Après qu’ils ont bouilli une première fois, jetez l’eau et remettez-en d’autre, bien chaude (ne jamais ajouter d’eau froide).

Salez, poivrez et laissez cuire à petit feu durant trois ou quatre heures. Ajoutez un bouquet de thym et de persil, et vers le milieu de la cuisson sept ou huit belles gousses d’ail entières.

Ayez soin d’avoir un second pot devant le feu pour alimenter d’eau chaude les haricots qui doivent toujours baigner largement et ne jamais rester à sec.

Une demi-heure avant de servir, mettez dans le pot un bon quart de beurre, faites bouillir et servez.

Les haricots doivent nager dans le bouillon.

On les mange avec de la salade – c’est important – ou avec des piments verts forts que l’on conserve en Poitou comme les cornichons.

Ajoutons que les haricots ainsi préparés ne sont nullement indigestes.

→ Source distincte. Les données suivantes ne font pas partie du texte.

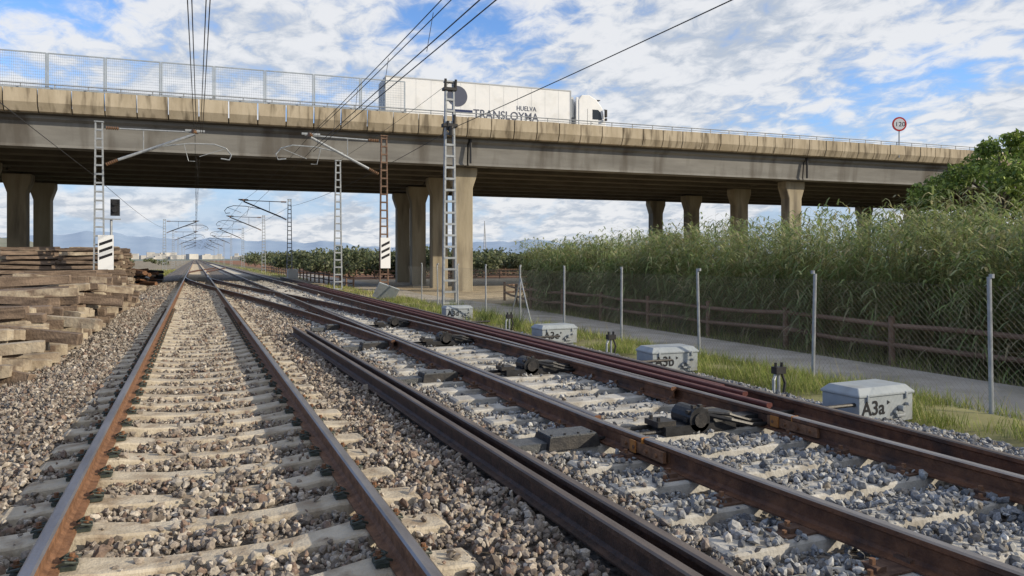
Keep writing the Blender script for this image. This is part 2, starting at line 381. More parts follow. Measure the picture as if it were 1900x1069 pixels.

On doit surtout veiller à éviter une cuisson trop rapide, remuer lentement de temps à autre pour qu’ils ne brûlent pas et ne pas oublier le poivre sur la table, pour que chaque convive puisse assaisonner à son gré.

Il n’est pas mauvais de mettre les haricots secs à tremper la veille, surtout quand on n’est pas très sûr qu’ils soient de la dernière récolte.